First, what is this argument? It is also known as the teleological argument, from the Greek telos meaning “end” or “purpose.” When atheism became an accepted intellectual position in the 19th century, ridding the universe of purpose was a priority. Purpose implies a designer, and at just the right time Charles Darwin provided the answer to the problem. His system of evolution implies that the universe is a product of chance because it has no designer or creator. The design argument, by contrast, says we can infer a designer from the material world because of the implicit design, and obvious order and complexity of everything. Anything that has such order and complexity must be designed, and therefore must have a designer. Not too long ago this was vigorously denied by the greatest minds in Western culture.

In the 19th century atheism became a respected intellectual position because the knowledge of the material world was limited. Science and technology were in their infancy, and a Darwinian explanation for the world we inhabit had some credibility. These intellectuals further assumed that as knowledge increased, the case for God’s existence would become even weaker and religion would eventually wither away. Karl Marx certainly thought it would. But something strange happened on the way to the funeral: God wouldn’t die! In fact, as knowledge has increased the existence of God has become even more undeniable.
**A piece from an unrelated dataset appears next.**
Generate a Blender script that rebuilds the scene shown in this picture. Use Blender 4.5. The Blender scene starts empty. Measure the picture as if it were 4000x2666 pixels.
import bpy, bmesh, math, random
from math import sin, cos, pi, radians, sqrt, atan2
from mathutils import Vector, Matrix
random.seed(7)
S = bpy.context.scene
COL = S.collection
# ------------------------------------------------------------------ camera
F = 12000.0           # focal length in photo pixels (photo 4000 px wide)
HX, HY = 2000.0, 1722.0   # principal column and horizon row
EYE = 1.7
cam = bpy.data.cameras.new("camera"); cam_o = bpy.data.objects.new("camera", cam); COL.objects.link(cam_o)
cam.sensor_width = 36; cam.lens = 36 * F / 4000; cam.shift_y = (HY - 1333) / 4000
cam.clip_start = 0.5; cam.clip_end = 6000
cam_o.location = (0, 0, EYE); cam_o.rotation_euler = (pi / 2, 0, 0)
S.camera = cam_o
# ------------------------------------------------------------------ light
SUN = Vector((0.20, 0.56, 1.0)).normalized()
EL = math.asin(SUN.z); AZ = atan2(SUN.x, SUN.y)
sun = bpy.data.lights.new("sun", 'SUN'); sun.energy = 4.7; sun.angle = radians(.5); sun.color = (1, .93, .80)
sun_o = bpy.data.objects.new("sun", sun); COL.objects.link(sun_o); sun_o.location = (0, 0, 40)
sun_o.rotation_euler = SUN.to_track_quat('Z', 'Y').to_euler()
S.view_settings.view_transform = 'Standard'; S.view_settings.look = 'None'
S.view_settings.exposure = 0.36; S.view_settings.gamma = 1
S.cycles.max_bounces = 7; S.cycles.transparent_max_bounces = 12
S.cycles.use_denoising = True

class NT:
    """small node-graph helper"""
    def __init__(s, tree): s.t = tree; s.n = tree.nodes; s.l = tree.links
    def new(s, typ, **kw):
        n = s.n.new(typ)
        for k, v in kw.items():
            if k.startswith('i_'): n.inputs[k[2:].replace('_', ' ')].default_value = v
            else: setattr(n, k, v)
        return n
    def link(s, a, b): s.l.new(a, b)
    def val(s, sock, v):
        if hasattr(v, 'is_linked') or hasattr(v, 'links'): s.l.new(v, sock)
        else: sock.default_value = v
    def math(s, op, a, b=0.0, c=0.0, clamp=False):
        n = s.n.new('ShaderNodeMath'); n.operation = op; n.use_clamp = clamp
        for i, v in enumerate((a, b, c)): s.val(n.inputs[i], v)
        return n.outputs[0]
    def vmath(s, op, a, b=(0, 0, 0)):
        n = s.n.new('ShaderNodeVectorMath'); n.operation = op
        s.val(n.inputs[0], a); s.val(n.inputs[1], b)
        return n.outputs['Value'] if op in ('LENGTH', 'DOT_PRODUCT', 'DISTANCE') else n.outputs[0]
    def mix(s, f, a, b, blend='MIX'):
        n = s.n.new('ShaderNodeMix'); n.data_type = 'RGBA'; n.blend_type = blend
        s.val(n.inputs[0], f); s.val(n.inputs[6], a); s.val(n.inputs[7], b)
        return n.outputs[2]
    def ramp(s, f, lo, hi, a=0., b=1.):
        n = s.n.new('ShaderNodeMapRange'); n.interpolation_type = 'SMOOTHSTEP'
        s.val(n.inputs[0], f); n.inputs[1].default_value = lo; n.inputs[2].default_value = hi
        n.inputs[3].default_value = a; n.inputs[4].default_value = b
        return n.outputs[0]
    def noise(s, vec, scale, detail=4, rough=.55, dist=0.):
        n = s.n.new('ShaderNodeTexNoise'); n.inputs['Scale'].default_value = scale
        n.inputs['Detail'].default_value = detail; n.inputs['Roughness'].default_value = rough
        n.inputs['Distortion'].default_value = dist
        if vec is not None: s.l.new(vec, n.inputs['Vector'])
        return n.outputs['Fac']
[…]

If you were alive and culturally aware in the first decade of this century you will remember the “New Atheists.” There was nothing new about them at all, but they thought so. They were an arrogant, loud-mouthed band of God and religion haters who became famous seemingly overnight, but their success contributed to their downfall. They failed to take into account that for the vast majority, like 95 percent, of human beings, the existence of God is not at all problematic. Again, it’s too obvious. It wasn’t too many years after their rise that their arrogant certitude started turning people off, and the exploding knowledge of the material world was increasingly revealing a preposterous complexity that could only be explained by a creator God. Now those atheists once as loud and confident as roaring lions, are as meek and quite at little lambs. If I ever wonder about God’s existence, I just look outside.

There are other evidences for God’s existence, not least for me is the Bible. I wrote a book called Uninvented, How the Bible Could Not Be Made up, and the Evidence that Proves It. That says it all, but I’ll end this with the most powerful apologetics argument for me: the consideration of the alternative. Whenever we believe something, there is always an alternative. If one thing isn’t true, something else must be. There is no neutral space where we can safely reside without having to make a decision, especially when it comes to ultimate questions: Why do we exist? What happens when we die? Why do we die? Why is there evil? What is the meaning of life? As the band Rush sang, “If you choose not to decide, you still have made a choice.” God has revealed himself in so many compelling ways that the choice should be easy—he is not hidden.

I said above I would share what got me out of my “plausibility insanity” phase. It was two things. One was a deep dive back into apologetics in 2009. Being reminded again of all the evidence for Christianity being the truth, and the logical, rational reasons for its veracity makes it easy for me to believe it’s real. The other was in 2012 making a commitment to read the Bible and pray every morning. Communing with the living God every morning is what really did it, and I can’t even recognize the guy who would relate to the atheist and agnostic. This shows us that the so called problem of the hiddenness of God is a heart and not an intellect issue. As Jesus tells us in Matthew 7:

“Ask and it will be given to you; seek and you will find; knock and the door will be opened to you. For everyone who asks receives; the one who seeks finds; and to the one who knocks, the door will be opened.